Under the new proposal, employees wouldn’t get the full amount of raises as proposed in the original budget, but the pay adjustment­s would still follow the model set by a compensati­on study, Sprouse said.

“The pay scale would still be intact, but we will reduce the step amounts,” Sprouse said. He said the increases would still be significan­t and probably more than the city’s usual step raises.

And it would cut $750,000 in expenditur­es from the general fund budget, Sprouse said.

The city commission­ed the study this year, which showed most employees make much less than they could doing the same job in another Northwest Arkansas city. Many qualified, skilled and trained employees have taken jobs in those other cities, all city department heads report.

Sprouse originally proposed the city pay for the raises by changing the way the council allocates tax revenue. Currently, 50 percent of a onecent sales tax the city collects is funneled into the capital improvemen­t fund, while another 50 goes to the general fund. Sprouse suggested cutting the capital improvemen­t amount to 40 percent, giving 60 percent to the general fund to pay for these raises.

Also, sales tax receipts have grown in the city and projection­s for growth should pay for the raises in future years, he said.

But council members have been uneasy with the proposal, both with basing the big-ticket, permanent expenditur­e for raises on projection­s, and also with reducing the amount of money dedicated to capital improvemen­t projects.

Eighty percent of the city’s budget goes to employee costs, including salaries and benefits, said Wyman Morgan, the city’s director of administra­tion and finance. The city will spend $36.8 million for personnel this year, and $39.5 million was proposed in the city’s 2019 budget.

“I think this proposal option today can be a way of making these raises happen, without taking a substantia­l decrease to (capital improvemen­t fund),” said Colby Fulfer, a council member. “Everybody up here wants to try to find a way to make that happen.”

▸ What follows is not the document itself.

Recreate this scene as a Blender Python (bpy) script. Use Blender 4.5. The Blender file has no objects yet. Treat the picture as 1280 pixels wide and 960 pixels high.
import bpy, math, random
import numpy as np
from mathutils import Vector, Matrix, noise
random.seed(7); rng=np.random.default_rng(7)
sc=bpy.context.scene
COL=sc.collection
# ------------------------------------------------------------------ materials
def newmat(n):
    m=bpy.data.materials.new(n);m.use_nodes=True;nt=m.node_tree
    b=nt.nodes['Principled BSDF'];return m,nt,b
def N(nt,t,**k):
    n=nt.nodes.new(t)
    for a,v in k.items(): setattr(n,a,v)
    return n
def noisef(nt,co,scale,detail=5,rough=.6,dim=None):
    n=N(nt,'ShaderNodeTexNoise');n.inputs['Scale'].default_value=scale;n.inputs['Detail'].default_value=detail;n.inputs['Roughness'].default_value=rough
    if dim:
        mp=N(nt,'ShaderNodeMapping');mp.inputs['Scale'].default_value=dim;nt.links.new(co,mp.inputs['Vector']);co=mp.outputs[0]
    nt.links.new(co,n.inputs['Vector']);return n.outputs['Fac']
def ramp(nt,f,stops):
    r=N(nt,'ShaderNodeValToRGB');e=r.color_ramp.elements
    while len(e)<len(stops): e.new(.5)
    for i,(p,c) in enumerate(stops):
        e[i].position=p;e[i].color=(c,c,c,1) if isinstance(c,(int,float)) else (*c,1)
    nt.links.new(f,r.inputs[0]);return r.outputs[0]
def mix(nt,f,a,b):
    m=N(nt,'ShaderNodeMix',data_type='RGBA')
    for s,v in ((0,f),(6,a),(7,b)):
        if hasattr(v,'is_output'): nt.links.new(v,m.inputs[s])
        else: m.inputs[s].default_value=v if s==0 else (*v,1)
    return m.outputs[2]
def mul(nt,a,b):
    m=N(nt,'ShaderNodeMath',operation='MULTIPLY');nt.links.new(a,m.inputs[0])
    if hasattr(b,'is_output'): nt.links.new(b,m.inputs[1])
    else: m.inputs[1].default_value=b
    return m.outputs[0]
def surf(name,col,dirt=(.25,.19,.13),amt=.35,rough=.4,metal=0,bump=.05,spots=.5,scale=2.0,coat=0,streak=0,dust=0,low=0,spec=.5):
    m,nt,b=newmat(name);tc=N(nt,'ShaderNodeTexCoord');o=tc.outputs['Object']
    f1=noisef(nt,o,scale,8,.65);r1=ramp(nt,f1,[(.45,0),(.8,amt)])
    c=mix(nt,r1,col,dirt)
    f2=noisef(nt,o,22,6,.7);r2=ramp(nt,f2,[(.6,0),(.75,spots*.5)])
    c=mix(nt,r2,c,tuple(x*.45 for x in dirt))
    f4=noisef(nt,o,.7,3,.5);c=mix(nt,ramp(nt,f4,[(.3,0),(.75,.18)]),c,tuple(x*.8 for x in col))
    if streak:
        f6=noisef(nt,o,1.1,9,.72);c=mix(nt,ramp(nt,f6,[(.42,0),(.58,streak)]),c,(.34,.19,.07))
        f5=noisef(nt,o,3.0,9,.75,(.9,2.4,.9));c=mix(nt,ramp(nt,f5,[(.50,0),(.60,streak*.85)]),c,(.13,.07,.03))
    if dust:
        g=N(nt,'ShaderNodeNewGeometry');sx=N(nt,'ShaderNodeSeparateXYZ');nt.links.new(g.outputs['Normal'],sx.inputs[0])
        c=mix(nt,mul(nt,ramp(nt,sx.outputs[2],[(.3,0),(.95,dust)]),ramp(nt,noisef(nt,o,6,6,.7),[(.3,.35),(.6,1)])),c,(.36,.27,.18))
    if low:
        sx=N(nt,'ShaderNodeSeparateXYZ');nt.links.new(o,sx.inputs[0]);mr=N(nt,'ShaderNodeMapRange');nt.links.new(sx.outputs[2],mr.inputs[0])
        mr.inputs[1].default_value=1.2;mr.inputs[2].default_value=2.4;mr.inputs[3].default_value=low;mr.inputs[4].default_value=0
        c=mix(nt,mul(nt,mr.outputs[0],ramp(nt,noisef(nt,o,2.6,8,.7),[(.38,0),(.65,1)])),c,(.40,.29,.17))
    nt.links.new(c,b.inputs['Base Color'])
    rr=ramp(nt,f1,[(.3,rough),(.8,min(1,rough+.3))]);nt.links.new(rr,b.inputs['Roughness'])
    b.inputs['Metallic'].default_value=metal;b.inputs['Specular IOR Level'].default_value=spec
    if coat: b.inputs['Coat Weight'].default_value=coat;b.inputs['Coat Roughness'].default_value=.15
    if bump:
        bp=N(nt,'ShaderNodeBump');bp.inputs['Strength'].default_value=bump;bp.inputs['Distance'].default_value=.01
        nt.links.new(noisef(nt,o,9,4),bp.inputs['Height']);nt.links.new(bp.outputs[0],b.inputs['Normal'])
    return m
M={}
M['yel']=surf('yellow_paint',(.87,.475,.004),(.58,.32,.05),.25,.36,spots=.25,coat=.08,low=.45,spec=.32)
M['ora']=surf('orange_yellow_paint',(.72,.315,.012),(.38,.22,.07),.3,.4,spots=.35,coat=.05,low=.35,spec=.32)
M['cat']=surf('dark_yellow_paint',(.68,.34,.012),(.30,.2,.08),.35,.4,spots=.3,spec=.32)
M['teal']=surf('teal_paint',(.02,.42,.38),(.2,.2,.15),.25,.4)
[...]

Fulfer suggested the issue could be revisited in six months, and if tax receipts continue to grow like expected, the council could grant the full raises.

“I hope in presenting this other option, you’re not throwing the first proposal out,” Sprouse said.

Springdale firefighte­rs, police officers, other city employees, a student and even Boy Scoutmaste­r Holtz Smith, who attended the meeting with his Scouts to help them earn a merit badge, spoke to the council in favor of the wage increases that would make Springdale’s salaries competitiv­e in the local labor market.

Sprouse noted seeing some of the same faces before him 10 years ago. “When I said we just couldn’t give raises,” he said with a bit of unexpected emotion.

The city had to cut its budget by 10 percent in 2009 and 2010, and no one got raises of any kind for three years, explained District Judge Jeff Harper.

Mike Price, president of the local firefighte­rs associatio­n, thanked the city officials for their work and congratula­ted them on Arvest Ballpark, the downtown revitaliza­tion project and the passage of the 2018 bond issue which will provide the city with nearly $200 million for infrastruc­ture projects.

“Over the years, the men and women of the city have taken a back seat to other projects,” Price said. “We have not complained or argued with your vision. We let you build the city.

“But this year, we ask that the men and women, the heart and soul of the city, take a front seat. Show them they are just as important as everything else.”

“I like the proposal the mayor made first,” Harper said. “I was the city attorney for 26 years. And city employees have waited a long, long time for equity with other cities. That day has never come.

“I trust the mayor. If he says he can do it, we can do it.”